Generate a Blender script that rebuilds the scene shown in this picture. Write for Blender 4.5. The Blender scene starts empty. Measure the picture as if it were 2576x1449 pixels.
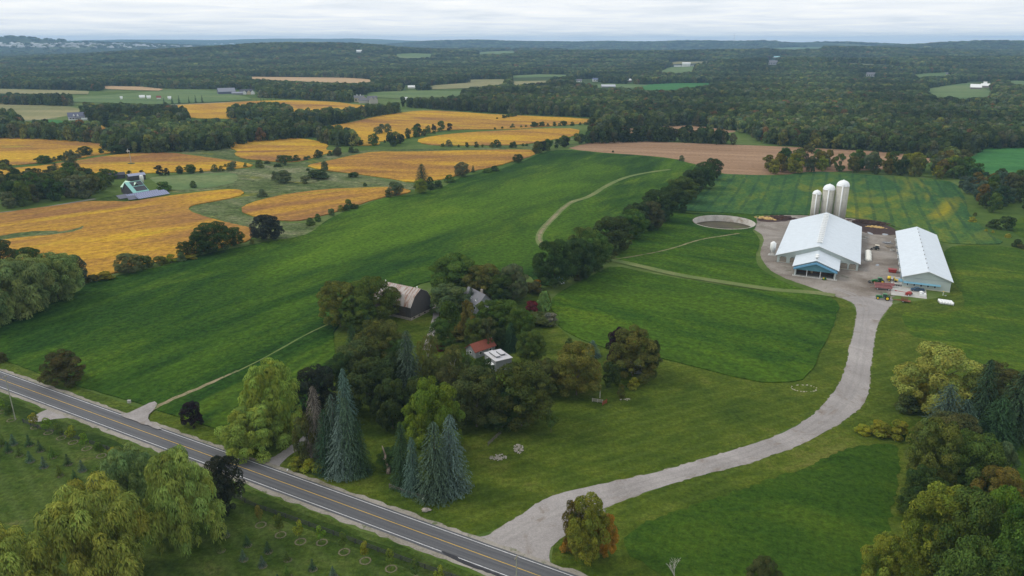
import bpy, math, random
import numpy as np
from mathutils import Vector, Matrix
from mathutils.geometry import tessellate_polygon

# ------------------------------------------------------------------ camera, sky, sun, exposure
S = bpy.context.scene
COL = S.collection
F = 1860.0; CX = 1288.0; CY = 724.5; H = 110.0
PITCH = math.atan((CY - 103.5) / F)
cam = bpy.data.cameras.new('camera'); co = bpy.data.objects.new('camera', cam); COL.objects.link(co)
co.location = (0, 0, H); co.rotation_euler = (math.pi / 2 - PITCH, 0, 0)
cam.sensor_width = 36; cam.lens = 36 * F / 2576; cam.clip_start = 1; cam.clip_end = 200000
S.camera = co

SUN_EL = math.radians(38); SUN_AZ = math.radians(-62)      # light comes from the left and slightly behind
sun_dir = Vector((math.sin(SUN_AZ) * math.cos(SUN_EL), math.cos(SUN_AZ) * math.cos(SUN_EL) * 0.35, math.sin(SUN_EL))).normalized()
W = bpy.data.worlds.new('World'); S.world = W; W.use_nodes = True
nt = W.node_tree; nt.nodes.clear(); N = nt.nodes.new; L = nt.links.new
out = N('ShaderNodeOutputWorld'); mixs = N('ShaderNodeMixShader'); b1 = N('ShaderNodeBackground'); b2 = N('ShaderNodeBackground')
sky = N('ShaderNodeTexSky'); sky.sky_type = 'NISHITA'; sky.sun_disc = False
sky.sun_elevation = SUN_EL; sky.sun_rotation = math.atan2(sun_dir.x, sun_dir.y)
L(sky.outputs[0], b1.inputs[0]); b1.inputs[1].default_value = 0.10
tc = N('ShaderNodeTexCoord'); sep = N('ShaderNodeSeparateXYZ'); L(tc.outputs['Generated'], sep.inputs[0])
mz = N('ShaderNodeMath'); mz.operation = 'MAXIMUM'; mz.inputs[1].default_value = 0.0; L(sep.outputs[2], mz.inputs[0])
az = N('ShaderNodeMath'); az.operation = 'ADD'; az.inputs[1].default_value = 0.035; L(mz.outputs[0], az.inputs[0])
dx = N('ShaderNodeMath'); dx.operation = 'DIVIDE'; L(sep.outputs[0], dx.inputs[0]); L(az.outputs[0], dx.inputs[1])
dy = N('ShaderNodeMath'); dy.operation = 'DIVIDE'; L(sep.outputs[1], dy.inputs[0]); L(az.outputs[0], dy.inputs[1])
cmb = N('ShaderNodeCombineXYZ'); L(dx.outputs[0], cmb.inputs[0]); L(dy.outputs[0], cmb.inputs[1])
n1 = N('ShaderNodeTexNoise'); n1.inputs['Scale'].default_value = 0.55; n1.inputs['Detail'].default_value = 7; n1.inputs['Roughness'].default_value = .58
n1.inputs['Distortion'].default_value = .4
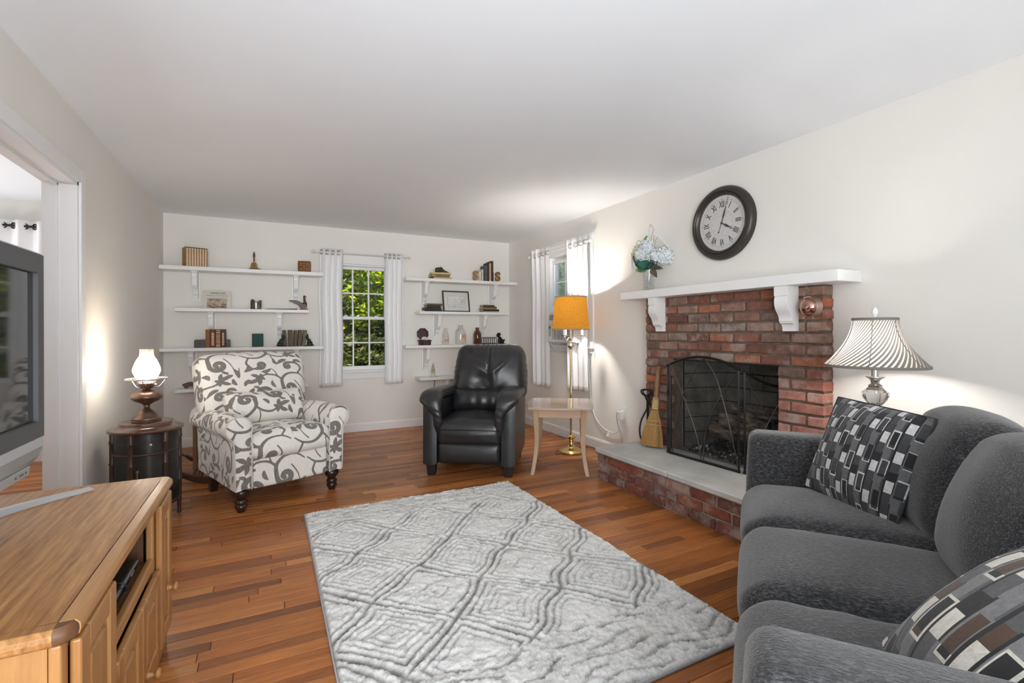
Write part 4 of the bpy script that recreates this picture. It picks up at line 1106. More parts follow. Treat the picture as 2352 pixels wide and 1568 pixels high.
MB().sphere(onbody(am+.06, .49, .173), .008, 10).build('drawer_knob', mat('ivory', (.6, .55, .4), .3), DT, smooth=60)
MB().tube([onbody(am-.32, .33, .171), onbody(am-.32, .295, .171)], .006, 8).sphere(onbody(am-.32, .335, .169), .011, 10).build('door_latch', mat('old_brass', (.20, .16, .10), .4, .8), DT, smooth=50)
for a in (-.56, .56): MB().box(.163, .1665, -.0012, .0012, .12, .55, Matrix.Rotation(am+a, 4, 'Z')).build('door_gap', mat('gap_dark', (.004, .004, .004), .9), DT)
copper = mat('aged_copper', (.20, .125, .095), .36, .85, var=.2, vs=12)
OZ = .6105
OL = thing('oil_lamp', 'copper oil-style table lamp with a lit glass chimney on the drum table', 'table lamp', (-.672, 3.715, OZ))
L_ = MB().lathe([(0, 0), (.078, 0), (.080, .006), (.076, .010), (.079, .014), (.078, .020), (.068, .026), (.058, .036), (.048, .052), (.042, .058), (.036, .066), (.022, .078), (.016, .084), (.019, .090), (.017, .098), (.022, .104), (.040, .116), (.060, .124), (.076, .135), (.084, .148), (.085, .153), (.083, .158), (.076, .170), (.060, .182), (.042, .188), (.022, .193), (.018, .20), (.0, .20)], 40)
L_.build('base', copper, OL, smooth=50)
MB().lathe([(.018, .198), (.030, .203), (.040, .213), (.046, .228), (.047, .236), (.044, .238)], 32).build('burner', copper, OL, smooth=50)
bp = MB()
for k in range(30):
    a = 2*pi*k/30
    for zz, o_ in ((.243, 0), (.251, .1)): bp.sphere((.050*cos(a+o_), .050*sin(a+o_), zz), .0042, 6)
bp.build('beaded_gallery', copper, OL, smooth=60)
MB().sphere((.052, -.030, .226), .008, 10).tube([(.03, -.018, .226), (.052, -.03, .226)], .003, 6).build('wick_knob', chrome, OL, smooth=50)
MB().tube([(.107*cos(q*pi/24), .107*sin(q*pi/24), .262) for q in range(48)], .0045, 8, closed=True).build('shade_ring', mat('ring_metal', (.55, .5, .45), .3, .7), OL, smooth=60)
for a in (.5, 2.6, 4.7): MB().tube(spline([(.04*cos(a), .04*sin(a), .206), (.07*cos(a), .07*sin(a), .212), (.107*cos(a), .107*sin(a), .262)], 10), .003, 6).build('ring_arm', chrome, OL, smooth=60)
chim = [(.040, .238), (.046, .255), (.060, .280), (.071, .306), (.071, .325), (.063, .352), (.049, .385), (.040, .410), (.036, .430)]
gm_, gt, gp, go = nodes('frosted_lit_glass'); gp.inputs['Base Color'].default_value = (.9, .85, .78, 1); gp.inputs['Emission Color'].default_value = (1, .90, .78, 1); gp.inputs['Emission Strength'].default_value = 18.0; gp.inputs['Roughness'].default_value = .5
MB().lathe(chim[:-2], 32).build('lit_globe', gm_, OL, smooth=60)
MB().lathe([(.049, .385), (.0425, .395), (.0375, .408), (.0365, .420), (.0365, .444), (.0372, .447)], 32).build('chimney_top', thin_glass('clear_glass', (1, 1, 1), .3, .03, .07, (.85, .8, .72)), OL, smooth=60)

# ---------------------------------------------------------------- light wood end table
lw_ = wood('pale_maple', [(.36, .22, .125), (.46, .30, .18), (.54, .37, .235)], 'X', s=4, r=.28, stretch=10, coat=.35)
lwz = wood('pale_maple_leg', [(.33, .20, .115), (.43, .28, .165), (.50, .34, .21)], 'Z', s=4, r=.35, stretch=10)
ltop = wood('polished_maple_top', [(.40, .27, .17), (.50, .35, .23), (.58, .43, .29)], 'X', s=4, r=.14, stretch=10, coat=.6)
ET = thing('end_table', 'pale wood end table with splayed legs in front of the floor lamp', 'side table', (2.245, 3.516, 0), radians(-34))
def tabletop(hw, hd, bow, z0, z1, inset=0):
    pts = []
    cor = .010
    for (ax, ay, bx_, by_) in ((-hw+cor, -hd, hw-cor, -hd), (hw, -hd+cor, hw, hd-cor), (hw-cor, hd, -hw+cor, hd), (-hw, hd-cor, -hw, -hd+cor)):
        for t in np.linspace(0, 1, 13):
            x = ax+(bx_-ax)*t; y = ay+(by_-ay)*t; bb = bow*4*t*(1-t); nx, ny = (by_-ay), -(bx_-ax); L = math.hypot(nx, ny); pts.append((x+nx/L*bb, y+ny/L*bb))
    return MB().prism(pts, 'Z', z0, z1)
tabletop(.262, .292, .020, .527, .545).build('tabletop', ltop, ET, bevel=.004, bseg=2)
for s, ax in ((-1, 'y'), (1, 'y'), (-1, 'x'), (1, 'x')):
    m_ = MB()
    if ax == 'y': m_.box(-.185, .185, s*.222-.009, s*.222+.009, .455, .523)
    else: m_.box(s*.195-.009, s*.195+.009, -.21, .21, .455, .523)
    m_.build('apron', lw_, ET, bevel=.002)
for sx in (-1, 1):
    for sy in (-1, 1):
        P = np.zeros((14, 4, 3))
        for i, t in enumerate(np.linspace(0, 1, 14)):
            z = .523*(1-t); sp = .030*max(0, (t-.35)/.65)**2.0; hw_ = .022-.0065*t
            cx, cy = sx*(.198+sp*.8-.012*sin(pi*t)), sy*(.228+sp-.012*sin(pi*t))
            for j, (a, b_) in enumerate(((-1, -1), (1, -1), (1, 1), (-1, 1))): P[i, j] = (cx+a*hw_, cy+b_*hw_, z)
        m_ = MB(); m_.grid(P, wrap=True); m_.add(P[0], [(0, 1, 2, 3)]); m_.add(P[-1], [(0, 1, 2, 3)]); m_.build('leg', lwz, ET, bevel=.003)

# ---------------------------------------------------------------- floor lamp
FLP = thing('floor_lamp', 'brass candelabra floor lamp with a glowing amber drum shade', 'floor lamp', (2.604, 3.886, 0))
MB().lathe([(0, 0), (.118, 0), (.121, .006), (.119, .013), (.108, .018), (.104, .023), (.090, .030), (.066, .038), (.046, .046), (.030, .060), (.022, .080), (.018, .100), (.024, .108), (.021, .118), (.026, .126), (.040, .134), (.043, .143), (.038, .152), (.028, .160), (.018, .170), (.013, .185), (0, .185)], 40).build('base', brass, FLP, smooth=45)
MB().tube([(0, 0, .18), (0, 0, 1.0)], .0105, 14).build('pole', brass, FLP, smooth=60)
nick = mat('pale_nickel', (.72, .70, .66), .2, 1)
MB().lathe([(0, .985), (.011, .985), (.018, 1.0), (.034, 1.012), (.038, 1.020), (.036, 1.027), (.022, 1.036), (.012, 1.052), (.012, 1.075), (.018, 1.085), (.012, 1.10), (.009, 1.30), (0, 1.30)], 24).build('stem_bowl', nick, FLP, smooth=45)
for k in range(3):
    a = radians(205+120*k); d = (cos(a), sin(a))
    pth = spline([(0.01*d[0], .01*d[1], 1.085), (.035*d[0], .035*d[1], 1.10), (.065*d[0], .065*d[1], 1.075), (.098*d[0], .098*d[1], 1.068), (.112*d[0], .112*d[1], 1.10), (.112*d[0], .112*d[1], 1.118)], 22)
    ar = MB().tube(pth, .005, 8).build('arm', nick, FLP, smooth=60)
    MB().lathe([(0, 1.114), (.030, 1.116), (.034, 1.121), (.012, 1.122), (0, 1.122)], 20, (.112*d[0], .112*d[1], 0)).build('drip_pan', nick, ar, smooth=45)
    MB().tube([(.112*d[0], .112*d[1], 1.121), (.112*d[0], .112*d[1], 1.19)], .014, 12).build('candle_sleeve', white, ar, smooth=50)
amber = shade_mat('amber_linen_shade', (.66, .36, .07), (.95, .50, .07), .72, 60)
lining = shade_mat('white_shade_lining', (.85, .83, .80), (.86, .83, .76), .46)
sh = MB().lathe([(.178, 1.180), (.151, 1.488)], 64); sh.build('lamp_shade', amber, FLP, smooth=80)
MB().lathe([(.1765, 1.181), (.1495, 1.487)], 64).build('shade_lining', lining, FLP, smooth=80)
grey_trim = mat('taupe_trim', (.30, .26, .22), .8)
for r, z in ((.1785, 1.180), (.1515, 1.488)): MB().tube([(r*cos(q*pi/32), r*sin(q*pi/32), z) for q in range(64)], .0045, 6, closed=True).build('trim_ring', grey_trim, FLP, smooth=60)
for a in (0, 2*pi/3, 4*pi/3): MB().tube([(0, 0, 1.475), (.151*cos(a), .151*sin(a), 1.478)], .002, 6).build('spider_arm', nick, FLP)
MB().tube([(0, 0, 1.29), (0, 0, 1.50)], .003, 8).lathe([(0, 1.498), (.008, 1.50), (.006, 1.506), (.010, 1.514), (.004, 1.524), (0, 1.526)], 14).build('finial', nick, FLP, smooth=50)
bulb_m, bt, bp_, bo = nodes('lit_bulb'); bp_.inputs['Emission Color'].default_value = (1, .9, .75, 1); bp_.inputs['Emission Strength'].default_value = 6
fb_ = MB().sphere((-.045, -.05, 1.415), .029, 14).build('bulb', bulb_m, FLP, smooth=80)
l = light('floor_lamp_bulb', 'POINT', (2.604-.045, 3.886-.05, 1.415), 125, (1, .93, .85), radius=.031); fb_.visible_shadow = True
single(MB().tube(spline([(2.70, 3.80, .004), (2.60, 3.755, .004), (2.49, 3.80, .004), (2.44, 3.87, .004), (2.476, 3.95, .004), (2.60, 4.02, .004), (2.74, 3.98, .004), (2.86, 3.96, .004), (2.885, 3.90, .004), (2.80, 3.75, .004), (2.76, 3.60, .004), (2.80, 3.40, .004), (2.89, 3.33, .004)], 70), .003, 6), 'lamp_cord', 'thin brown cord lying on the floor around the floor lamp base', 'cord', mat('brown_cord', (.12, .07, .03), .5), smooth=60)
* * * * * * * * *
Problem statement
The lines from the top of the data above through the one holding "S.camera = co" are to be repeated exactly, and only those, with no pictures.

Result of this exercise
Generate a Blender script that rebuilds the scene shown in this picture. Write for Blender 4.5. The Blender scene starts empty. Measure the picture as if it were 2576x1449 pixels.
import bpy, math, random
import numpy as np
from mathutils import Vector, Matrix
from mathutils.geometry import tessellate_polygon

# ------------------------------------------------------------------ camera, sky, sun, exposure
S = bpy.context.scene
COL = S.collection
F = 1860.0; CX = 1288.0; CY = 724.5; H = 110.0
PITCH = math.atan((CY - 103.5) / F)
cam = bpy.data.cameras.new('camera'); co = bpy.data.objects.new('camera', cam); COL.objects.link(co)
co.location = (0, 0, H); co.rotation_euler = (math.pi / 2 - PITCH, 0, 0)
cam.sensor_width = 36; cam.lens = 36 * F / 2576; cam.clip_start = 1; cam.clip_end = 200000
S.camera = co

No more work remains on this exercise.